The take-home salary adds up to just 230 pounds a month, the paper said. Humiliation begins at the factory gates, where workers have to walk through a barrage of metal detectors and are subjected to a full-body search, it added.
The horrors of the Triangle Shirtwaist Factory fire of 1911 in the United Sates, hauntingly similar as they are to what happened in Bangladesh just mere days ago, helped to lead to the beginnings of real health and safety standards in American factories. Workers in many factories enjoyed relatively good wages and working conditions during the period of the great post-war “compromise”, thanks to the struggles of unions and the pressures that this put on employers and governments. But with the growth of globalization and the rise of the middle-class consumerist culture in which “saving” money is a near spiritual belief, as is the overwhelming fixation of corporations on delivering returns to shareholders, even the lower wages and still often substandard working conditions in factories in North America with unskilled production lines became an obvious hindrance to the corporate urge to provide both profit and “cheap” prices.
It was not possible for retail chains and brands to recreate in North America the conditions of the Triangle Factory, so they did so in factories across the Third World. Out-of-reach of even the most inadequate health and safety standards of some US states, out-of-reach of the North American union movement, and, perhaps in many respects most importantly, out-of-sight-and-mind of the North American consumer. While images of their neighbours jumping to their deaths to avoid burning alive would likely cause an outcry, the direct hope is that, if this is happening far away, to people in countries that many would be unable to find on a map, consumers by-and-large simply won’t care.
Given that, in spite of widespread awareness of Wal-Mart’s appalling workplace practices and the low wages in their stores in North America, there has been no discernible shift away from Wal-Mart among consumers, there is little reason to think that the corporations are wrong.
Scott Nova, the executive director of the Workers Rights Consortium said in The Nation “Walmart’s greed and arrogance appear to be boundless…This is a company that siphons billions in subsidies from U.S. taxpayers, that has made billions in profits on the backs of Bangladeshi workers, then scoffs at the notion that it should be asked to pay one dime to protect those workers from dying in factory fires while they sew Walmart clothes.”
And Wal-Mart will continue to scoff at the notion, until they, and the entire consumer corporate sector complicit in these workplace practices are forced to do otherwise.
While encouraging consumer boycotts of the worst corporate offenders can be one aspect of this, their impact is ultimately limited. The problem is, there are almost no retail or electronic consumer chains or corporations who, in any meaningful way, differ from Wal-Mart in profiting by these practices in the Third World. Buying goods manufactured in horrific factories at Target, Best Buy or Giant Tiger instead of Wal-Mart accomplishes little.
In the end, allowing for free trade or the free flow of goods into Canada without regard for the conditions under which they are produced is the fundamental problem.
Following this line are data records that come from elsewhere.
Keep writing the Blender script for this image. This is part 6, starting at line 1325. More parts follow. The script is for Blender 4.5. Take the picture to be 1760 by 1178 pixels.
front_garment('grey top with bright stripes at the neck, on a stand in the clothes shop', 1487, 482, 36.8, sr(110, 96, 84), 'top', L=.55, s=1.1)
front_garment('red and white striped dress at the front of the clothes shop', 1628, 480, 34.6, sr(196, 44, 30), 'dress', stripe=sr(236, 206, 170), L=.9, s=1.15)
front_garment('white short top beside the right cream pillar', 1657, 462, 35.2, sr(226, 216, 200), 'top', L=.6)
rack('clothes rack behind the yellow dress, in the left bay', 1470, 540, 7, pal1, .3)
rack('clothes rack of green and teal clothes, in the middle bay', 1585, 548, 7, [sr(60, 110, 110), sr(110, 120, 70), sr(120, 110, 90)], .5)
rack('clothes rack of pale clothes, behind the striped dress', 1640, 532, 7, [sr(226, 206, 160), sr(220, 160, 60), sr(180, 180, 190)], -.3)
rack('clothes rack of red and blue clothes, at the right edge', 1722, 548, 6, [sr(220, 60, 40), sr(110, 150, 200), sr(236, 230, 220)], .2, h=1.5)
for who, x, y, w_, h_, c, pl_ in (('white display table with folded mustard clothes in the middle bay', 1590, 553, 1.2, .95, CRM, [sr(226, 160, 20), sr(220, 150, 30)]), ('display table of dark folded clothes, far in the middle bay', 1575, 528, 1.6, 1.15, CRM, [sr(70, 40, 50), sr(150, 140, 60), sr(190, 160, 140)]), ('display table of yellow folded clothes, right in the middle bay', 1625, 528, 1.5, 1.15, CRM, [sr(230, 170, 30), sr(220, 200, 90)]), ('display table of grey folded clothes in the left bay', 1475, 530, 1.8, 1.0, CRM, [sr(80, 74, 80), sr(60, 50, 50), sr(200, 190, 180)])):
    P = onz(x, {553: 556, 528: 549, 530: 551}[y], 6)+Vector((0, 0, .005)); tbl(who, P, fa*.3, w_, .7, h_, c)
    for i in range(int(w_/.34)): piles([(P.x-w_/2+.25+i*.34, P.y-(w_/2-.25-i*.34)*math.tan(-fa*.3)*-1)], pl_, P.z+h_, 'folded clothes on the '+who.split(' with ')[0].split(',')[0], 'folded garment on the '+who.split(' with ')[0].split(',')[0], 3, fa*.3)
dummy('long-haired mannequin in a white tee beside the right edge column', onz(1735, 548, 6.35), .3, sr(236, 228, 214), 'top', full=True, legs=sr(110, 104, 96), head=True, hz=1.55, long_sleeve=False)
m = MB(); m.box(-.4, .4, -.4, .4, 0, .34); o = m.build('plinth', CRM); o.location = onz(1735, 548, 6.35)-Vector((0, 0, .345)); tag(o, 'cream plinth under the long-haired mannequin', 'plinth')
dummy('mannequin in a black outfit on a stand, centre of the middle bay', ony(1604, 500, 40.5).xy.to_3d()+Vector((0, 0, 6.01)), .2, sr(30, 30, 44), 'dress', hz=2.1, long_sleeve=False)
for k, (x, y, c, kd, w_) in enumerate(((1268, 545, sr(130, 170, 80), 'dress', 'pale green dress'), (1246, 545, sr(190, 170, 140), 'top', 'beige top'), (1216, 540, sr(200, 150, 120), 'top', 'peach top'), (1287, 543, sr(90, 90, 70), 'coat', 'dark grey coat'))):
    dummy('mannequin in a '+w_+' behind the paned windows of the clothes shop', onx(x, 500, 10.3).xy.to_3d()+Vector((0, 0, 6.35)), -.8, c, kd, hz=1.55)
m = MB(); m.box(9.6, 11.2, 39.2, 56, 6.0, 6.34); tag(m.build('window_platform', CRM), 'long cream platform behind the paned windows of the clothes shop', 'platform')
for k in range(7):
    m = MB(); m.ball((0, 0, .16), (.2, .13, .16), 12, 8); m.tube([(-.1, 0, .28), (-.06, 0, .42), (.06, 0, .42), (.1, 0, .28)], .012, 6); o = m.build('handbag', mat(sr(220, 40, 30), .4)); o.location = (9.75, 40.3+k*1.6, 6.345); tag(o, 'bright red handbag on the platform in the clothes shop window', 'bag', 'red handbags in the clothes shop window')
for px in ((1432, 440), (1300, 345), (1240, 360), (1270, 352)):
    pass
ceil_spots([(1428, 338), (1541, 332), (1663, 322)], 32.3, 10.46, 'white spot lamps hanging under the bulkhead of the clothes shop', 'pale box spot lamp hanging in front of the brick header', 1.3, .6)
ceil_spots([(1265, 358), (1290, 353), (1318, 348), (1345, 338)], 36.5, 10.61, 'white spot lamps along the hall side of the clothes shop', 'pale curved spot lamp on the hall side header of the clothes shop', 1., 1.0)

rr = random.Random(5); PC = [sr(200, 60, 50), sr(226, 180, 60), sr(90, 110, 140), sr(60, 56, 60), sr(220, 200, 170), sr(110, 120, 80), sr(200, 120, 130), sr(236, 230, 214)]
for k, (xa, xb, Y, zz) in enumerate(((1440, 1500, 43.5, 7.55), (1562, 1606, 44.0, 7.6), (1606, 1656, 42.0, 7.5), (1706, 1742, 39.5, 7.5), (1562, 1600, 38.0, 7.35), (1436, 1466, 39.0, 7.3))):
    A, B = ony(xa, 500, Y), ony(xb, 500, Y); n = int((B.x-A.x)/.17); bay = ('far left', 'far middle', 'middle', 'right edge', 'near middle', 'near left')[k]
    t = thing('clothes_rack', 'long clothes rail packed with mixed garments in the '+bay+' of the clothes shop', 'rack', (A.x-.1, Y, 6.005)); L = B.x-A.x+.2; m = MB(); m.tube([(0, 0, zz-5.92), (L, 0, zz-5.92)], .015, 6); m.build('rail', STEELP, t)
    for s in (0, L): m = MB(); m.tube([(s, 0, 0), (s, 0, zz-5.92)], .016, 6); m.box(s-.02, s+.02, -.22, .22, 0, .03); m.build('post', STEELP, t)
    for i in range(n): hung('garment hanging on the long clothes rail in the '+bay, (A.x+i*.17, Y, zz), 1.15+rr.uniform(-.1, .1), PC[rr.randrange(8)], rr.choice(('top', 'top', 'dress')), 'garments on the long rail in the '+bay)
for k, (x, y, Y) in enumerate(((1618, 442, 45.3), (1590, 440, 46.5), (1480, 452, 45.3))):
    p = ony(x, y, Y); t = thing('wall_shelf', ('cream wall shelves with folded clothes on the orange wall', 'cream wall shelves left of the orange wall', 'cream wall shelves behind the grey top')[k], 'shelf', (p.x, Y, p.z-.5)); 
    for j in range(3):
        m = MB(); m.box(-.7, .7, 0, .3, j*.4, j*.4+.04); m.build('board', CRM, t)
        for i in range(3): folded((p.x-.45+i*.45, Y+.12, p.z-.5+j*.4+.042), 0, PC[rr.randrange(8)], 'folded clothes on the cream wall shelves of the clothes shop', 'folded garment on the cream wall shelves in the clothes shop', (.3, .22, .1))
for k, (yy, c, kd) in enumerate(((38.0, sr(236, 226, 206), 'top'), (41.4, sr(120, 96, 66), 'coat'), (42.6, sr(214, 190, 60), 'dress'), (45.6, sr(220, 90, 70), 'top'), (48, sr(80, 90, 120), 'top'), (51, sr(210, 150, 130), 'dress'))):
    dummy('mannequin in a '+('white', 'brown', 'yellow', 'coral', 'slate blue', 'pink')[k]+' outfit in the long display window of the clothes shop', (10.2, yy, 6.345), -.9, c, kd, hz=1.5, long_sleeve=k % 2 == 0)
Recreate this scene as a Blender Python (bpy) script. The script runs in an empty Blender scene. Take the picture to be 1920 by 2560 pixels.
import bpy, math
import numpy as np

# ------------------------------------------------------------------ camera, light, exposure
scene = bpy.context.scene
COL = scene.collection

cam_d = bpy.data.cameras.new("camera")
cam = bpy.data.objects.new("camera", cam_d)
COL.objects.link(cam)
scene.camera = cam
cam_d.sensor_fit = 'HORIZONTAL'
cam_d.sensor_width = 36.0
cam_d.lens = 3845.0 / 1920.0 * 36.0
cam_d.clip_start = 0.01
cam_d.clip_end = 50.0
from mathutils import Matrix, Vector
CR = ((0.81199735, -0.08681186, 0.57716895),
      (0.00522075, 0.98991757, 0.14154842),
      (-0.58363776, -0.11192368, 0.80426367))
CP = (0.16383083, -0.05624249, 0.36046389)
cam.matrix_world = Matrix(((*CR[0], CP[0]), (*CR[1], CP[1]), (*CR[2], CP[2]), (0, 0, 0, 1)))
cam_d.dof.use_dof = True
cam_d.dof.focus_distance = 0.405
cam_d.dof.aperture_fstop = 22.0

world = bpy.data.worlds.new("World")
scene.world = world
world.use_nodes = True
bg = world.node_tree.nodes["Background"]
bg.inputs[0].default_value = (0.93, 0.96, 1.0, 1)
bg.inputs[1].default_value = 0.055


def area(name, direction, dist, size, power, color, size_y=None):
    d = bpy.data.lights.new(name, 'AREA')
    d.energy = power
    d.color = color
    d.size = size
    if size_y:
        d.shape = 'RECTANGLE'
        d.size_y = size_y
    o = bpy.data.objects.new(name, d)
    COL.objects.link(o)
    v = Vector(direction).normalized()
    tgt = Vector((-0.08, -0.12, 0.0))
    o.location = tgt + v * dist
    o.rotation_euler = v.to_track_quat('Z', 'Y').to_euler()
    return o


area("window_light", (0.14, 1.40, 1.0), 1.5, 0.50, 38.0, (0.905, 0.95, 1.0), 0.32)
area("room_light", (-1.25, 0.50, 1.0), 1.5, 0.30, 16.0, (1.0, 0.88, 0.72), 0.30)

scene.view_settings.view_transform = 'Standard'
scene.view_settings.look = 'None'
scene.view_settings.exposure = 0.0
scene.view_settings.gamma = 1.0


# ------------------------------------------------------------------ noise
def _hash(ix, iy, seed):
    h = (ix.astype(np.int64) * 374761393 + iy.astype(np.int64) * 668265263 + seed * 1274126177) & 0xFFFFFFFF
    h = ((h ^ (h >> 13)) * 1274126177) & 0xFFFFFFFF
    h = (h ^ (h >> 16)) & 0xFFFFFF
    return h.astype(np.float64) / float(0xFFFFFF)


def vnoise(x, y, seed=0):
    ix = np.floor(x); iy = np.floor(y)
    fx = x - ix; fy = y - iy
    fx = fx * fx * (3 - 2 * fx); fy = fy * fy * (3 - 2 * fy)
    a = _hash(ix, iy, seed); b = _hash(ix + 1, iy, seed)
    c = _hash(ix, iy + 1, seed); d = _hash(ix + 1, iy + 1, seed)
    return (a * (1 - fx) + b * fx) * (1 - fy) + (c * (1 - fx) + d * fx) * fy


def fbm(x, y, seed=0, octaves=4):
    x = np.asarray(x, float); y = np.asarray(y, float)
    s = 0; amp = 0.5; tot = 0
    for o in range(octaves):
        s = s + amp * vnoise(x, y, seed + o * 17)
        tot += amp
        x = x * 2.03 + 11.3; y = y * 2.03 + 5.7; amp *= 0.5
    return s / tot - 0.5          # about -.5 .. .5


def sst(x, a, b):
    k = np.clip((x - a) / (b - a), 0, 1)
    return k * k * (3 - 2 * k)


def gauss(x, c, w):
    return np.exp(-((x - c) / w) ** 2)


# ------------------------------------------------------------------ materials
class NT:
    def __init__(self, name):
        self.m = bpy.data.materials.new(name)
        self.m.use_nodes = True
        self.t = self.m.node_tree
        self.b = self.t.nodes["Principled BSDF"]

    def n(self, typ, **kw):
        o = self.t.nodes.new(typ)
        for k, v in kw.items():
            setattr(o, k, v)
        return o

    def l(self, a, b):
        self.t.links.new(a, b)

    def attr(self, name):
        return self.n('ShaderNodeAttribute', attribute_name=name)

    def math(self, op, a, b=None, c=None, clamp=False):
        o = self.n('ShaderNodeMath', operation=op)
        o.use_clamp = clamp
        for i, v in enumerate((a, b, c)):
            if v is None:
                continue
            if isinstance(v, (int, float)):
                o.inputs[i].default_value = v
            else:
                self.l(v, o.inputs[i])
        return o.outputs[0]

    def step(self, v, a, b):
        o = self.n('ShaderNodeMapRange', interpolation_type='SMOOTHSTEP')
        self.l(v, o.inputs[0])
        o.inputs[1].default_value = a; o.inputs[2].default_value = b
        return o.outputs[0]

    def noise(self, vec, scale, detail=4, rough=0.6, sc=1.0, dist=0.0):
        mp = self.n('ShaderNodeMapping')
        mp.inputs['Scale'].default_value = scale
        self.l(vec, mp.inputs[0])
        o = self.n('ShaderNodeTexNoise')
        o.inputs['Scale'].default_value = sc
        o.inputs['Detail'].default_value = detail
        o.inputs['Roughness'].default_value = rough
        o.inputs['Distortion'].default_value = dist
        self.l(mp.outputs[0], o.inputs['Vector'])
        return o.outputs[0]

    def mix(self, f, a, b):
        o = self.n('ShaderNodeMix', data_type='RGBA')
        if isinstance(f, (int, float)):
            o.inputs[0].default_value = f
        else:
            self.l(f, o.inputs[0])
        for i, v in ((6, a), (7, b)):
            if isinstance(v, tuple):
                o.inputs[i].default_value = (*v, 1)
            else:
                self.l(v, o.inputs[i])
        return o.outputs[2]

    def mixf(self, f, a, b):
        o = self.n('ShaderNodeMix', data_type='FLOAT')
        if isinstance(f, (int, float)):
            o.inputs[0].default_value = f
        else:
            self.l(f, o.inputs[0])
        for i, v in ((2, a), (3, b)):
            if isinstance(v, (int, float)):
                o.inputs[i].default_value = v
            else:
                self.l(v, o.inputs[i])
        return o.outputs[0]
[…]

We have to fight the entire notion of detaching consumption from morality, worker’s rights and social justice. We have to take action to ensure that built into our trade with all countries is a support for the rights of workers in those countries; even if this means defying international trade organizations or abrogating trade agreements.
This will, without any doubt, mean higher prices on many consumer goods and a return to a less disposable consumer culture. But the alternative is to continue to treat the lives of hundreds-of-millions of people in other countries as disposable.